A team from Nottingham City Council attended the country’s biggest annual investment event UKREiiF this week, to promote the city, its opportunities and collaboration with key stakeholders.
The UK’s Real Estate Investment & Infrastructure Forum (UKREiiF) brings people together from across the UK, including the Government, councils, investors, funders, developers, housebuilders and more, to highlight investment and development opportunities.
The Nottingham team, which included the council’s Chief Executive Mel Barrett, Leader Cllr David Mellen and Corporate Director for Growth and City Development Sajeeda Rose, helped to showcase current and future development opportunities as part of the city’s £4bn development programme. The biggest of these are the two huge regeneration schemes – Broad Marsh and The Island Quarter.
Together the new developments would provide over 7,000 new homes, 15,000 new jobs and create two million square feet of new office and commercial floor space.

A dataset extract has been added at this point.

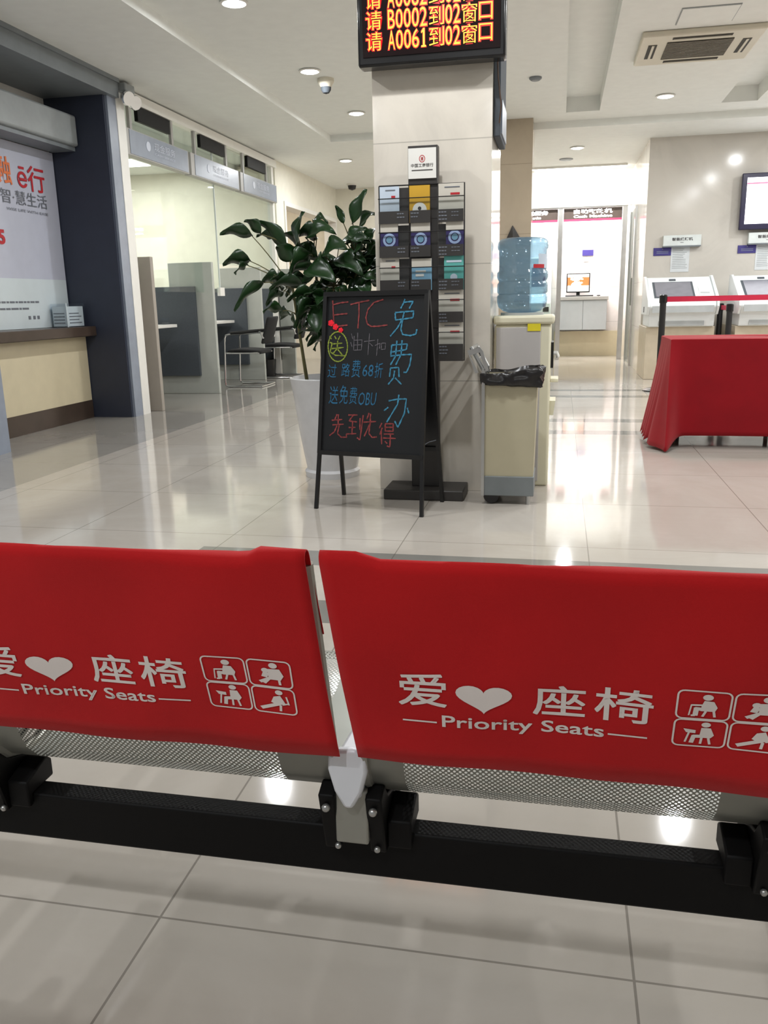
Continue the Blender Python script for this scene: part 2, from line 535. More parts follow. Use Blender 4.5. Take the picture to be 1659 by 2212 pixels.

This includes transforming the 20-acre Broad Marsh site to offer social and economic opportunity on an unprecedented and historic scale, with significant development already completed, including the new Nottingham College City Hub and a state-of-the-art car park and bus station and major improvements to the public realm. Plus, work on the new ‘Green Heart’ public space starts and the new Nottingham Central Library opens this year.
The 36-acre Island Quarter site is also being totally transformed to bring new homes, grade-A office space, creative spaces, a lifestyle hotel, private apartments and co-working space, retail units, a ‘linear’ park and vibrant community and event space, as well as student accommodation to the city. Plus, at UKREiiF it was announced that Nottingham City Council had given the go ahead for developers The Conygar Investment Company PLC to build a build 245,000 sq ft bioscience facility on The Island Quarter.
In addition to Broad Marsh and The Island Quarter, key sites include the Nottingham Waterside development; the University of Nottingham’s new Castle Meadow campus and Unity Square phase two alongside phase one, the new HMRC offices.
Also at the event, the Leader of Nottingham City Council, Mel Barrett was invited to join a panel to discuss devolution and its benefits to the country, the region and the city.
He was joined on stage by both the Mayor of the West Midlands Combined Authority and the Mayor of the South Yorkshire Mayoral Combined Authority, where he discussed the plans for an East Midlands Combined County Authority.
Nottingham City Council, alongside Derbyshire County Council, Nottinghamshire County Council and Derby City Council have agreed to a £1.14 billion devolution deal by the Government.
The deal would create the first ever Combined County Authority and would see an extra £38 million a year coming to the East Midlands from 2024, addressing years of historically low investment in our area.
UKREiiF is an important event for the city, to support plans and visions for transformation and to help bring in further investment into the city.